Aubrey Williams: Shostakovich: Symphonies and Quartets

7 June - 27 July 2013
Overview

'The music of Shostakovich is humanity in sound.'

Aubrey Williams, 1986

 

Aubrey Williams's Shostakovich series was created in response to close listening, over a long period, to the symphonies and string quartets, of one of the greatest composers of the mid-twentieth century. Williams was in his mid-teens, an agricultural apprentice at a government college in Georgetown, Guyana, when he first heard the music of Shostakovich, a recording of Symphony No 1: '… he used a piano as just another instrument in the orchestra … and this music hit me really hard - I was hearing for the first time a sort of total sound … it had profound visual connotations - I could feel colour.' Something of the intensely kinaesthetic reaction of the young man to the music was carried into the ambition of the mature artist when, nearly forty years later, in 1980-1, in an astonishing burst of prolific creativity, he made the series of thirty Shostakovich paintings.

 

Williams was an erudite painter, deeply knowledgeable of European art and the theories of modernism: he was well aware of Kandinsky's ideas concerning colour and 'the spiritual in art', and of Baudelaire's idea that 'correspondences' can be discovered between the arts of music, poetry and painting.  Williams had experimented for some time with the idea of using colour as the basis of formal equivalents but had not been happy with the results.
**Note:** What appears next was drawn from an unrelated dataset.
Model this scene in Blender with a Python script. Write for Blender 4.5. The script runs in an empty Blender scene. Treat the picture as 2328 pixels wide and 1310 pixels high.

Now, immersed daily in the sound world of the Russian composer, he set to work with a complete freedom from programme or premeditation.

 

For Williams, Shostakovich was universal in his creativity; his music had drawn so much from beyond the European tradition, from early Chinese, Indian, African music, from American jazz.  It was a stupendous effort to bring into painting his passionate feeling for the music, and to convey in concrete terms something of its variety, its elemental power and its emotional structures. The outcome was a profoundly coherent body of work: - in response to Shostakovich's fifteen symphonies and fifteen string quartets, executed in less than two years - characterised by the most extraordinary variety and complexity of formal device, colour and spectacle. It was an astounding accomplishment, its scale and power matching anything in painterly abstraction made in the late twentieth century.  Asked what he expected from his audience when they look at his work, Williams said, emphatically: 'To feel!' Confronted by these extraordinary paintings it is impossible not to feel an excitement that is both emotional and intellectual.

Text by Mel Gooding

 

Aubrey Williams (1926‐1990) was born in Guyana, where he spent his early years before studying at St. Martin's School of Art, London in mid-1950s. Following this Williams spent substantial periods of time working in studios in Jamaica and Florida, US. Williams' work has been exhibited both during his life and posthumously.  Selected exhibitions include Walker Art Gallery, (2010, UK), Tate Britain (2007, UK), Whitechapel Art Gallery (1998, UK), Hayward Gallery (1990, UK), Guyana Museum (1990, 1970, Guyana) and others.  His work is represented in a number of important international collections, including that of the Arts Council of England, British Broadcasting Corporation (UK), Tate Gallery (UK), Victoria & Albert Museum (UK), Contemporary Art Centre, (Kingston, Jamaica), Guyana House of Assembly (Georgetown, Guyana), National Collection of Guyana, Castellani House (Georgetown, Guyana), National Gallery of Jamaica (Kingston, Jamaica), Tuesday Magazine Boardroom (Chicago, USA).

 

Shostakovich: Symphonies and Quartets is organized in association with October Gallery, London.